There are also lesser known Ethiopian writers in the Diaspora such as Hama Tuma who has published a celebrated anthology of short stories entitled, “The Case of the Socialist Witchdoctor and other stories (short stories; Heinemann, 1993). His other works include Give Me a Dog’s Life Any Day: African Absurdities II (essays; Trafford Publishing, 2004), African Absurdities: Politically Incorrect Articles (essays; First Publish, 2002), Of Spades and Ethiopians (poetry; Free Ethiopian Press, 1991).

According to Wikipedia Encyclopedia, “Hama Tuma was born in Addis Ababa, Ethiopia; Tuma studied Law in Addis Ababa University. He became an advocate for democracy and justice. This has caused him to be banned by three different Ethiopian governments. This situation sharpened his use of satire and he is known as one of Ethiopia›s greatest satirists. He has travelled widely but currently lives in Paris with his wife and daughter. His books have been translated into English, Italian, French, and Hebrew.”
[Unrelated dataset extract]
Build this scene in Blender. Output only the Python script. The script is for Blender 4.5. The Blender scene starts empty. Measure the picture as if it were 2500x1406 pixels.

Ethiopian writers in the Diaspora often deal with themes dealing with their country’s past and Ethiopians’ experiences in exile. Given the vastness of Ethiopia’s literary heritages and rich history, what has so far been written is far from covering the various facets of life in Ethiopia as lived by ordinary folks. We can however remain confident that other Diaspora writers will emerge in the future and try to cover what had been overlooked by present day Diaspora writers who have put their country on the map of global literary production and should be highly commended for this.